Finally The Santa Clause (note final "e") (1994 Dir:John Pasquin). I'll note that I voted for some Muppet Christmas nonsense before every film, but no, Heckler had to keep on with the theme. Tim Allen is giving his son a rubbish Christmas, when he scares Santa Claus, who falls of his roof and dies. Allen fails to read the smallprint, gets into the sleigh, dresses in the clothes travels to the North Pole, delivers all the gifts etc. etc. His son loves this. His ex-wife thinks he's going crazy and has Allen's visitation rights terminated[3]. Allen grows a beard and gets fat. Eventually he convinces even his ex-wife and her new partner, a psychiatrist, he is Santa Claus by giving them the gifts they didn't get when they were children the Christmas they stopped believing (The Dating Game board game and an Oscar Meyer wiener-whistle). Frankly, why is this the film that spawned two sequels? Heckler suggested we watch the sequel (it was what, 1 in the morning by then?). I said if we do, we have to watch Santa Clause 3: The Escape Clause immediately afterward. He folded. 3/10 Humbugs (Bah!)

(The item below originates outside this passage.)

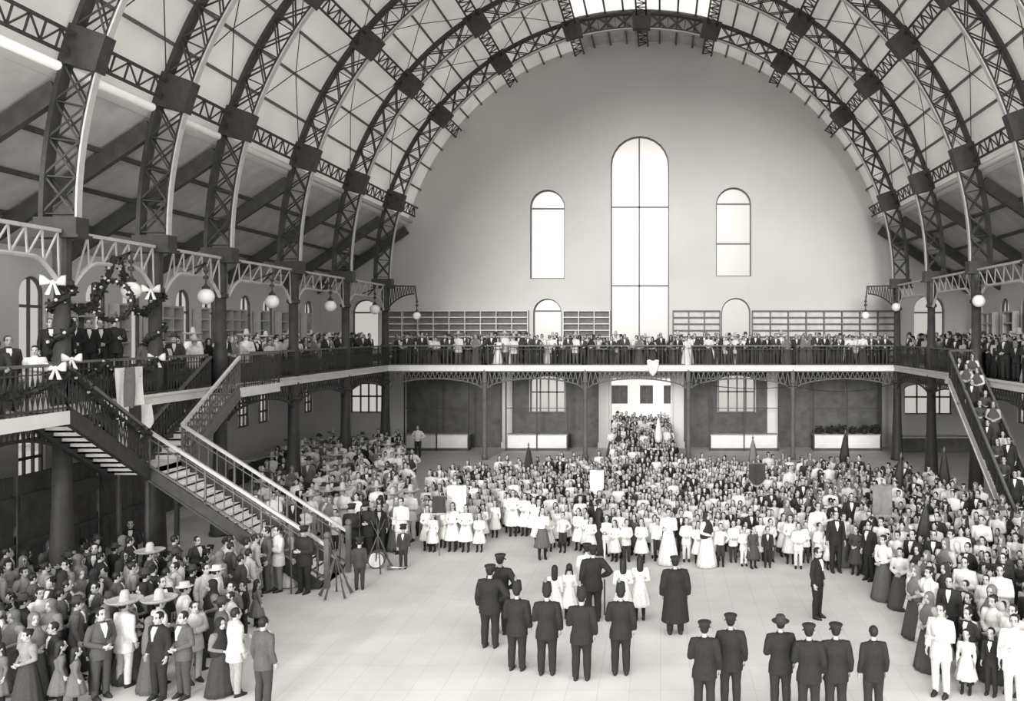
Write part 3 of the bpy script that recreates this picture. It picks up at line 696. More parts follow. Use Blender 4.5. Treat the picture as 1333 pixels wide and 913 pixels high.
garland(sag((XL+.2,20.6,6.3),(XL+.2,22.9,6.3),.45),.14,'leaf garland looped on the balcony rail before the dignitaries',6)
garland(sag((XL+.2,22.9,6.3),(XL+.2,25.3,6.3),.45),.14,'second leaf garland looped on the balcony rail beside the hung flag',7)
garland(sag((-14.0,20.1,6.2),(-14.0,23.2,4.3),.25),.14,'leaf garland along the handrail of the near stair flight',8)
garland(sag((-14.0,12.6,6.1),(-14.0,16.3,6.1),.4),.15,'leaf garland on the balcony rail of the near stair head',9)
garland(sag((-14.0,16.3,6.1),(-14.0,20.0,6.1),.4),.15,'second leaf garland on the balcony rail of the near stair head',10)
garland(sag((bxp[2],D[0]-.15,4.35),(bxp[3],D[0]-.15,4.1),.25),.05,'thin festoon strung under the gallery beyond the doorway',11)
garland(sag((bxp[3],D[0]-.15,4.1),(XR,D[0]-.15,4.3),.4),.05,'thin festoon strung under the gallery beside the corner column',12)
def drape(name, x, y, z, w, h, mats, label, tri=False, along='y'):
    root = empty(name, (x,y,z), label, 'flag', None); n = 12
    for s, m in enumerate(mats):
        mb = MB(); rings = []
        for k in range(5):
            u = (s+k/4)/len(mats)*w; col = []
            for f in (0, 1):
                for j in (range(n+1) if f == 0 else range(n, -1, -1)):
                    t = j/n; hh = h*(1 if not tri else (.35+.65*(1-abs(2*u/w-1)))); d = .05*math.sin(u*9+t*2)*(0.4+t)+(.012 if f else -.012)
                    col.append((d, u, -hh*t) if along == 'y' else (u, d, -hh*t))
            rings.append(col)
        mb.rings(rings); o = finish(mb, 'stripe', m, root)
drape('hanging_flag', XL+.3, 23.15, 6.1, 1.25, 1.15, ['cloth_white','cloth_grey','cloth_white'], 'striped flag hung from the balcony rail below the dignitaries')
drape('bunting_cloth', XL+.36, 22.6, 5.0, 2.1, 1.6, ['cloth_dark','cloth_white','cloth_dark','cloth_white'], 'dark and white bunting draped under the balcony behind the near handrail', True)
mb = MB(); mb.rings([[(.34*a*s, y, .42*b*s-.05) for a,b in ((-1,1),(-.55,1.12),(0,.92),(.55,1.12),(1,1),(.9,.1),(.5,-.7),(0,-1.1),(-.5,-.7),(-.9,.1))] for y,s in ((.08,1),(-.02,1),(-.06,.85))])
sh = empty('shield_medallion', ((850-PX)/23.5, D[0]-.22, GZ-.05), 'small pale shield on the gallery edge over the doorway', 'shield'); finish(mb,'plate','fascia',sh)
mb = MB(); mb.ball((0,-.07,0),.12,10,6,sy=.4); mb.ball((-.18,-.07,.3),.07,8,5); mb.ball((.18,-.07,.3),.07,8,5); mb.build('boss','white',sh,True)
# ------------------------------------------------------------------ standards, flags, rifles, drums
def furled(x, y, h, label, m='cloth_dark', tilt=0.0):
    o = empty('furled_flag', (x,y,0), label, 'flag', 'furled flags in the crowd'); o.rotation_euler = (0, tilt, 0)
    a = MB(); a.tube([(0,0,0),(0,0,h)],.022,6); a.lathe([(.02,h),(.05,h+.05),(.005,h+.2)],n=8); a.build('staff','wood_mid',o)
    b = MB(); n = 14; rg = []
    for z,r in ((h-.02,.03),(h-.25,.09),(h-.7,.15),(h-1.1,.2),(h-1.35,.16)): rg.append([((r*(1+.25*math.cos(5*2*PI*k/n)))*math.cos(2*PI*k/n), r*.8*(1+.25*math.cos(5*2*PI*k/n))*math.sin(2*PI*k/n), z) for k in range(n)])
    b.rings(rg); b.build('cloth',m,o,True)
def top_at(px, py, z):                               # floor spot of something of height z whose tip shows at px, py
    y = F*(H-z)/(py-PY); return ((px-PX)*y/F, y)
for px,py,z,lab,m,t in ((980,568,2.3,'furled flag over the heads below the white counter','cloth_grey',0),(1097,560,2.6,'tall furled dark flag at the edge of the crowd','cloth_dark',.05),(1163,590,2.5,'furled dark flag against the flared column','cloth_dark',.12),(1229,583,2.4,'furled dark flag behind the straight-stair column','cloth_dark',0),(688,577,2.3,'thin furled flag below the barred window','cloth_dark',0),(857,540,2.6,'pale furled flag in the doorway crowd','cloth_white',0),(1195,650,2.4,'furled dark flag among the shaded crowd','cloth_dark',.1)):
    x,y = top_at(px,py,z); furled(x,y,z-.15,lab,m,t)
def standard(px0, py0, px1, py1, ztop, label, m, shape='square', staff=True):
    x, y = top_at((px0+px1)/2, py0, ztop); s = F/y; w = (px1-px0)/s; h = (py1-py0)/s
    o = empty('banner_standard', (x,y,0), label, 'banner', 'standards carried in the crowd')
    a = MB(); a.tube([(0,.05,0),(0,.05,ztop+.12)],.022,6); a.ball((0,.05,ztop+.15),.045,8,6); a.build('staff','wood_mid',o)
    b = MB(); b.tube([(-w/2-.06,0,ztop),(w/2+.06,0,ztop)],.018,6); b.build('crossbar','wood_mid',o)
    c = MB(); n = 12; rg = []
    for k in range(n+1):
        u = -w/2+w*k/n; hh = h if shape == 'square' else h*(1-.3*abs(2*u/w)**2)
        rg.append([(u,.02*math.sin(u*14)-.012,ztop),(u,.02*math.sin(u*14)+.012,ztop),(u,.03*math.sin(u*14+1)+.012,ztop-hh),(u,.03*math.sin(u*14+1)-.012,ztop-hh)])
    c.rings(rg); finish(c,'cloth',m,o)
    d = MB()
    for k in range(16): u = -w/2+w*(k+.5)/16; d.tube([(u,0,ztop-(h if shape=='square' else h*(1-.3*abs(2*u/w)**2))),(u,0,ztop-(h if shape=='square' else h*(1-.3*abs(2*u/w)**2))-.07)],.012,5)
    d.build('fringe','straw' if m != 'cloth_white' else 'cloth_white',o)
    return o
standard(582,632,607,667,2.1,'white square banner raised over the white-clad girls','cloth_white')
standard(975,604,996,632,2.2,'dark rounded standard in the middle of the crowd','cloth_dark','round')
standard(1136,632,1161,670,2.3,'dark grey square banner in the shaded crowd','cloth_grey')
standard(768,612,786,642,2.2,'white banner among the children before the doorway','cloth_white','round')
standard(563,646,580,668,1.9,'small dark banner held beside the white square banner','cloth_dark')
def rifle_mesh():
    a = MB(); a.rings([[(x+.0,y,0) for x,y in ()] or [(.028*math.cos(t),.05*math.sin(t),0) for t in np.linspace(0,2*PI,9)[:-1]],[(.024*math.cos(t),.045*math.sin(t),.02) for t in np.linspace(0,2*PI,9)[:-1]],[(.018*math.cos(t),-.015+.028*math.sin(t),.3) for t in np.linspace(0,2*PI,9)[:-1]],[(.018*math.cos(t),.02*math.sin(t),.42) for t in np.linspace(0,2*PI,9)[:-1]],[(.016*math.cos(t),.02*math.sin(t),1.05) for t in np.linspace(0,2*PI,9)[:-1]]])
    b = MB(); b.tube([(0,-.012,.4),(0,-.012,1.32)],.011,8); b.tube([(0,-.03,1.3),(0,-.03,1.62)],.008,6); b.tube([(0,.03,.4),(0,.05,.46),(0,.03,.52)],.006,5); b.box(.012,.06,-.02,-.005,.46,.47)
    return a.mesh('rifle_stock', True), b.mesh('rifle_barrel', True)
RS_, RB_ = rifle_mesh(); RS_.materials.append(M['wood_dark']); RB_.materials.append(M['iron_grey'])
def rifle_stack(cx, cy, n, rad, nm, group, off=0.0):
    for k in range(n):
        a = 2*PI*k/n+off; foot = Vector((cx+rad*math.cos(a), cy+rad*math.sin(a), .035)); apex = Vector((cx-.06*math.cos(a), cy-.06*math.sin(a), 1.25))
        o = empty('rifle', foot, '%s, %s around from the stair side' % (nm, ordn(k+1)), 'rifle', group)
        o.rotation_euler = (apex-foot).to_track_quat('Z','Y').to_euler()
        obj('stock', RS_, None, o); obj('barrel', RB_, None, o)
x,y = fl(437,777); rifle_stack(x,y,5,.42,'dark rifle leaning in the near stack of arms','rifles of the near stack',PI)
x,y = fl(492,748); rifle_stack(x-.1,y+.3,4,.42,'rifle leaning in the stack of arms behind the drum','rifles of the far stack',.5)
def drum(x, y, r, h, label, rot, z=None):
    o = empty('drum', (x,y,(r+.03) if z is None else z), label, 'drum', None); o.rotation_euler = rot
    a = MB(); a.lathe([(r*.97,-h/2),(r*.97,h/2)],n=24); a.build('shell','brass',o,True)
    for k in (-1,1):
        b = MB(); b.rings([[(q*math.cos(2*PI*j/24),q*math.sin(2*PI*j/24),zz) for j in range(24)] for q,zz in ((r*.985,k*h/2-.03),(r*1.06,k*h/2-.03),(r*1.06,k*h/2+.02),(r*.985,k*h/2+.02))],closed=True); b.build('hoop','wood_dark',o)
        c = MB(); c.lathe([(.001,k*(h/2+.006)),(r*.97,k*(h/2+.006)),(r*.97,k*(h/2-.006)),(.001,k*(h/2-.006))],n=24); c.build('drumhead','cloth_white',o)
    d = MB()
    for k in range(12): d.bar((r*math.cos(k*PI/6),r*math.sin(k*PI/6),-h/2),(r*math.cos((k+.5)*PI/6),r*math.sin((k+.5)*PI/6),h/2),.012)
    d.build('cord','cloth_grey',o)
x,y = fl(491,739); drum(x,y,.23,.3,'drum lying on its side with its pale head outward',(PI/2,0,.1))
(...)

Anyway, we've fulfilled our contractual requirement to have a Christmas special, and that's the important thing. Best part: Mulled Cider (If I say so myself). Luckiest viewer: Beretta who saw half of Miracle and about a quarter each of Claus and Clause as she fell asleep, poor thing; I suspect that that was a much more interesting film, albeit a less coherent one, than any of the films we saw. She was unamused to wake up with the Santa Claus beard and hat on.

Have we learned anything from these films? Firstly, you can have too many Santa Claus/Spirit of Christmas films in one evening. Secondly, you shoudn't call elves elves, instead "the little people" is the correct term[4]. And finally, that the ony place Christmas occurs is New York City and it's surroundings, the North Pole and cold and snowy historical Scandogermany.

[1] As opposed to the actual origin story, which is slightly more interesting.
[2] We see before the senate subcommittee on toy standards, a toy panda stuffed with sawdust, nails and broken glass.
[3] "What sort of Mickey Mouse court is this?" asked Heckler. It's a Disney movie.
[4] I disagree; I understand the preference is for "The Fair Folk"; "The Little People" is to avoid confusion that arises using the term "Fairies".